SUPPLIED INFORMATION:
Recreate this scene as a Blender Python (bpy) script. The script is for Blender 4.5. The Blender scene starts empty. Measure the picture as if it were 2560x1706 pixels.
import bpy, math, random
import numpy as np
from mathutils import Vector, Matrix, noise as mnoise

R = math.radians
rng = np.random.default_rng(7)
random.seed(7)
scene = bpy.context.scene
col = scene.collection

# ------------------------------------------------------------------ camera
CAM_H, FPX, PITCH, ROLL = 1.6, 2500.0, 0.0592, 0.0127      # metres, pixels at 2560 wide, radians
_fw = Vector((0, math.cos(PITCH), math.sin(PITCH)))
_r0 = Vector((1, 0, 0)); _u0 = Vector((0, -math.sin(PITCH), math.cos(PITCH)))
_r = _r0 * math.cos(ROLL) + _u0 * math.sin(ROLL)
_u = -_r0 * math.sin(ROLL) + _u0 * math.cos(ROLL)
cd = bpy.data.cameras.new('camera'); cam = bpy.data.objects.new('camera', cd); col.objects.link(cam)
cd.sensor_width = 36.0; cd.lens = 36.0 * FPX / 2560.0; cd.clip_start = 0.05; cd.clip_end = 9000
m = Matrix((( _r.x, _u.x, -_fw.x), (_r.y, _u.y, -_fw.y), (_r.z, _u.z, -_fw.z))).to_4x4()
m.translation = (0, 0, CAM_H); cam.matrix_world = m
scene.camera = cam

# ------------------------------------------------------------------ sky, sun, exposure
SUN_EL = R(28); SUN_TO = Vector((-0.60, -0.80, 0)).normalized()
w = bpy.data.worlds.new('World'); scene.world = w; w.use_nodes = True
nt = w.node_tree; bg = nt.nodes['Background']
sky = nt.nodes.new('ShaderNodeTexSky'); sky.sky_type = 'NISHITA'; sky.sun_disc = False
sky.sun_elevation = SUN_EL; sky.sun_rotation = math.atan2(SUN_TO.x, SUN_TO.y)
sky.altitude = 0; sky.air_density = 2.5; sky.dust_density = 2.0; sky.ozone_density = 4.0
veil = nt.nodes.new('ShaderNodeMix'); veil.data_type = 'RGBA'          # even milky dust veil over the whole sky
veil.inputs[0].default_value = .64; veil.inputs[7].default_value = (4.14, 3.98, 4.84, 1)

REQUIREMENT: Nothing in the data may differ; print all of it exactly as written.

TASK RESULT:
Recreate this scene as a Blender Python (bpy) script. The script is for Blender 4.5. The Blender scene starts empty. Measure the picture as if it were 2560x1706 pixels.
import bpy, math, random
import numpy as np
from mathutils import Vector, Matrix, noise as mnoise

R = math.radians
rng = np.random.default_rng(7)
random.seed(7)
scene = bpy.context.scene
col = scene.collection

# ------------------------------------------------------------------ camera
CAM_H, FPX, PITCH, ROLL = 1.6, 2500.0, 0.0592, 0.0127      # metres, pixels at 2560 wide, radians
_fw = Vector((0, math.cos(PITCH), math.sin(PITCH)))
_r0 = Vector((1, 0, 0)); _u0 = Vector((0, -math.sin(PITCH), math.cos(PITCH)))
_r = _r0 * math.cos(ROLL) + _u0 * math.sin(ROLL)
_u = -_r0 * math.sin(ROLL) + _u0 * math.cos(ROLL)
cd = bpy.data.cameras.new('camera'); cam = bpy.data.objects.new('camera', cd); col.objects.link(cam)
cd.sensor_width = 36.0; cd.lens = 36.0 * FPX / 2560.0; cd.clip_start = 0.05; cd.clip_end = 9000
m = Matrix((( _r.x, _u.x, -_fw.x), (_r.y, _u.y, -_fw.y), (_r.z, _u.z, -_fw.z))).to_4x4()
m.translation = (0, 0, CAM_H); cam.matrix_world = m
scene.camera = cam

# ------------------------------------------------------------------ sky, sun, exposure
SUN_EL = R(28); SUN_TO = Vector((-0.60, -0.80, 0)).normalized()
w = bpy.data.worlds.new('World'); scene.world = w; w.use_nodes = True
nt = w.node_tree; bg = nt.nodes['Background']
sky = nt.nodes.new('ShaderNodeTexSky'); sky.sky_type = 'NISHITA'; sky.sun_disc = False
sky.sun_elevation = SUN_EL; sky.sun_rotation = math.atan2(SUN_TO.x, SUN_TO.y)
sky.altitude = 0; sky.air_density = 2.5; sky.dust_density = 2.0; sky.ozone_density = 4.0
veil = nt.nodes.new('ShaderNodeMix'); veil.data_type = 'RGBA'          # even milky dust veil over the whole sky
veil.inputs[0].default_value = .64; veil.inputs[7].default_value = (4.14, 3.98, 4.84, 1)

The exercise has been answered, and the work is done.